>> START

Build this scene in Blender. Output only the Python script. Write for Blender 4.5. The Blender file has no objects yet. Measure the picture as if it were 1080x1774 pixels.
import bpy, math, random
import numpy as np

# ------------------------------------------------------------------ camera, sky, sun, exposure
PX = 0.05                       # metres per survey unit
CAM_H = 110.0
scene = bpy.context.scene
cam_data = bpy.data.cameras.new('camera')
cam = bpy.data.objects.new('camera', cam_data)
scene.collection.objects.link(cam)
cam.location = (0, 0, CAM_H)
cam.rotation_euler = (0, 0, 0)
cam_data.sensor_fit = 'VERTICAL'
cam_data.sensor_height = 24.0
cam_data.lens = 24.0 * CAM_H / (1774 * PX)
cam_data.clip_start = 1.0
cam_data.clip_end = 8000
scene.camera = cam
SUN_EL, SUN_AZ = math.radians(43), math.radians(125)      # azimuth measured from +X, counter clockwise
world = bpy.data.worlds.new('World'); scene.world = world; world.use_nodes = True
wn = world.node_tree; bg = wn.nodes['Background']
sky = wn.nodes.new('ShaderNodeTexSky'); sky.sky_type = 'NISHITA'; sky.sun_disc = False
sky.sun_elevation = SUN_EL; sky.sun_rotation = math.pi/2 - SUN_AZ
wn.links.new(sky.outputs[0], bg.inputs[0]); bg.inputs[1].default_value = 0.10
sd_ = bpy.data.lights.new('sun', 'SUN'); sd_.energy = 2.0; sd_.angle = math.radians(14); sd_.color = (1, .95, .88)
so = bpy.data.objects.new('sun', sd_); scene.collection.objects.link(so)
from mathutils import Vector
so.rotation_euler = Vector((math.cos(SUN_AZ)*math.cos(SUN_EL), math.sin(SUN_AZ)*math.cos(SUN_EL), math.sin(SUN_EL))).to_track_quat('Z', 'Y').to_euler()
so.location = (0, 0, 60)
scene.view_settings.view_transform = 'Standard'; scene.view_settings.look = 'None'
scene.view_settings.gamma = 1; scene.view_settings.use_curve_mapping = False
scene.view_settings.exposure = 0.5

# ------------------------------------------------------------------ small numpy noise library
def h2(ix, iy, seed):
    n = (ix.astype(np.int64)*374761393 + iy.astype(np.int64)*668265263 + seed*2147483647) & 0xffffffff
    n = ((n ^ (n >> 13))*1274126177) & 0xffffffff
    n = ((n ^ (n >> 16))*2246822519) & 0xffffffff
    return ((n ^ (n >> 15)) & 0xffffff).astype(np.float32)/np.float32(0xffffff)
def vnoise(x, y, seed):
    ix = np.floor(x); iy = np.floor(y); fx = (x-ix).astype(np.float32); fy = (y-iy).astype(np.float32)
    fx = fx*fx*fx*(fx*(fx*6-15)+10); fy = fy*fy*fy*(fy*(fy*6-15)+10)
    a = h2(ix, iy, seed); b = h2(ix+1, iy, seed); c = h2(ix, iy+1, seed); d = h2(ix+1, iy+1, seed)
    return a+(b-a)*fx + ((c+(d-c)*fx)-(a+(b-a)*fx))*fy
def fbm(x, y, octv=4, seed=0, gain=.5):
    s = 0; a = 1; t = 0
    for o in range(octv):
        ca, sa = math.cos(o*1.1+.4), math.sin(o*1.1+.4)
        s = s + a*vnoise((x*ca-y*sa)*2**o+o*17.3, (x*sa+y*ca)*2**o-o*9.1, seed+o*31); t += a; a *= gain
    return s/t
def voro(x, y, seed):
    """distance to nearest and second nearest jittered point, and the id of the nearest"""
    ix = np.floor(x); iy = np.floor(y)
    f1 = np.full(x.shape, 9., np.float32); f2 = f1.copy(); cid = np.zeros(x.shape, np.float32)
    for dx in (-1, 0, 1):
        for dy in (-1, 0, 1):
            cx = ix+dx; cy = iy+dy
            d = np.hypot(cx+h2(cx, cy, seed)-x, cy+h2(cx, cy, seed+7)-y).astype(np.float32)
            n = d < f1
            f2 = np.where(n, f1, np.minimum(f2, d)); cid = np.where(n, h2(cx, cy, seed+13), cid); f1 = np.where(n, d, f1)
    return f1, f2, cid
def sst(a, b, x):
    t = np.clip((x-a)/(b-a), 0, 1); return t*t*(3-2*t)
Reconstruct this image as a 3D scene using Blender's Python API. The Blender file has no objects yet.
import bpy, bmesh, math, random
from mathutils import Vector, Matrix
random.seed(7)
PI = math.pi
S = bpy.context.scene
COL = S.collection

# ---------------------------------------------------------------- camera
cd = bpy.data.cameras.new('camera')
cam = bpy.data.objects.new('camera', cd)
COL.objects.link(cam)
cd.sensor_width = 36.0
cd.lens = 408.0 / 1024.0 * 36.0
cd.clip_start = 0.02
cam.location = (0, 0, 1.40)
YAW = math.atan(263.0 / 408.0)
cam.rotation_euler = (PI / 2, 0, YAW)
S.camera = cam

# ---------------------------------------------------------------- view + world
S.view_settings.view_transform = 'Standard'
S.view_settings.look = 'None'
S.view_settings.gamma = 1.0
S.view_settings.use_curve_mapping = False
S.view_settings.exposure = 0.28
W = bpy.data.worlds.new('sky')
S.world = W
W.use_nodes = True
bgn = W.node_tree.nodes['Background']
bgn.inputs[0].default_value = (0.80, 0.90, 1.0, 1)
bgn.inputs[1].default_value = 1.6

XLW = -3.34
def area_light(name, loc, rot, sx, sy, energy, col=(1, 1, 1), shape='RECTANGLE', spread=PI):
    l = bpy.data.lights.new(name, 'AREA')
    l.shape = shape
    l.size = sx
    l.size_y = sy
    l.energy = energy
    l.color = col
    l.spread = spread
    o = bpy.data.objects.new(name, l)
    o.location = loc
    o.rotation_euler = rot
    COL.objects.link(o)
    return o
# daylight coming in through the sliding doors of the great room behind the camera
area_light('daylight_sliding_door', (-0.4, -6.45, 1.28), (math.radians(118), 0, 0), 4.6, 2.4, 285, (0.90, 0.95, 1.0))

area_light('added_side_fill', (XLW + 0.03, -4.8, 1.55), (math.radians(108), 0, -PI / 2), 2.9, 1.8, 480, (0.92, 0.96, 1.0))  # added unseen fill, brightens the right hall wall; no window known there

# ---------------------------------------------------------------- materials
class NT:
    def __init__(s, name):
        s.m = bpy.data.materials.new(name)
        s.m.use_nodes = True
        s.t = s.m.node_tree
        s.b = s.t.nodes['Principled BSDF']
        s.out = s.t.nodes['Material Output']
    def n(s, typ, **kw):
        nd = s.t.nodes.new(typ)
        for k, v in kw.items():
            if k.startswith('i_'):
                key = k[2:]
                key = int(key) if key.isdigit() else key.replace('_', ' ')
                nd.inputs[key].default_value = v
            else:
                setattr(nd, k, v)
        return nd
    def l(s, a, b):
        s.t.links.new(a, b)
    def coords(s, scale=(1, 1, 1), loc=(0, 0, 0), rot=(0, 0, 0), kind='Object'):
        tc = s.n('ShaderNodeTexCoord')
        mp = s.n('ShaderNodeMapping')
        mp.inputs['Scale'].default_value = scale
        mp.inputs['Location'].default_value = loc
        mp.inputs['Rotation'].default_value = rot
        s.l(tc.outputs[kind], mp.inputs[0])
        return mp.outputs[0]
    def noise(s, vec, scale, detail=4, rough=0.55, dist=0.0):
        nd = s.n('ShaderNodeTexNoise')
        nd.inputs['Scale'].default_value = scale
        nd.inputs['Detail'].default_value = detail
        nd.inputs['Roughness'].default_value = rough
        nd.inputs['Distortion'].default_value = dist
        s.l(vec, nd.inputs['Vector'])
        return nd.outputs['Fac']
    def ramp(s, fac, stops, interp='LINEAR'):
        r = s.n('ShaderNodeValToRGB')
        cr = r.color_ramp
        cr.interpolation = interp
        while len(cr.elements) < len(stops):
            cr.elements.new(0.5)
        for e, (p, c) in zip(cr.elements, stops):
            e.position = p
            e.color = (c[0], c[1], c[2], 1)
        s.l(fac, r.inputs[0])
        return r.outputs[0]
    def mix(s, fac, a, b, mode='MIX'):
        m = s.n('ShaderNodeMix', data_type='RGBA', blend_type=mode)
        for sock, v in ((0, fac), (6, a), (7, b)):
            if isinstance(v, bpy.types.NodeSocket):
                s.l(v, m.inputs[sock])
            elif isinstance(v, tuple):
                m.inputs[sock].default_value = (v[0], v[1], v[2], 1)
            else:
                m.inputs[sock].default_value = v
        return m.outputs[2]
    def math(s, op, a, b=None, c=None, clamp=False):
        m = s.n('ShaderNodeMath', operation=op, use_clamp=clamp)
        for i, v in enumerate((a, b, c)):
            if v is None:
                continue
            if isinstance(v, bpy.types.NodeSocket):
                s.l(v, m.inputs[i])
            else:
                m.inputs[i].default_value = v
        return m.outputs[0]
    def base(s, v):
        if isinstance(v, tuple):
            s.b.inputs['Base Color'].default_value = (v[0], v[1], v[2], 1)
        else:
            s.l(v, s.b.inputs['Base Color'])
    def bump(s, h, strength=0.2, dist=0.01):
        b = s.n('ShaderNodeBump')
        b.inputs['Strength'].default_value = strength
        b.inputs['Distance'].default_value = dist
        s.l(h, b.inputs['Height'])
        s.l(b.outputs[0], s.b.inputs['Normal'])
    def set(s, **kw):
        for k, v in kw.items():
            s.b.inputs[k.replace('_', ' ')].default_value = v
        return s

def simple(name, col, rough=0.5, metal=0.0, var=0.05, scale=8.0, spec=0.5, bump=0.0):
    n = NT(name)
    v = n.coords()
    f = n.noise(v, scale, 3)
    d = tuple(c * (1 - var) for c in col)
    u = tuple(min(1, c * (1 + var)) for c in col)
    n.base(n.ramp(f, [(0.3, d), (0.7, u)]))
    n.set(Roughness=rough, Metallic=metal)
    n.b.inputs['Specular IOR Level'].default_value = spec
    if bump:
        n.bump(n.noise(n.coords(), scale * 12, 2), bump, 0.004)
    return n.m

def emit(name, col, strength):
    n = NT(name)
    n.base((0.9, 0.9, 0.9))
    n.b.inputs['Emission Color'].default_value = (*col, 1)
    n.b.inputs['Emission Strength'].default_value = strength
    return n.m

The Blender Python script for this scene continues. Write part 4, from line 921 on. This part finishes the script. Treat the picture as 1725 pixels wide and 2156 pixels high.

>> END

* PROBLEM TO SOLVE: Produce the lines from the top of the listing through the "import numpy as np" line exactly as they appear, with no additional output.

* SOLUTION:
Build this scene in Blender. Output only the Python script. Write for Blender 4.5. The Blender file has no objects yet. Measure the picture as if it were 1080x1774 pixels.
import bpy, math, random
import numpy as np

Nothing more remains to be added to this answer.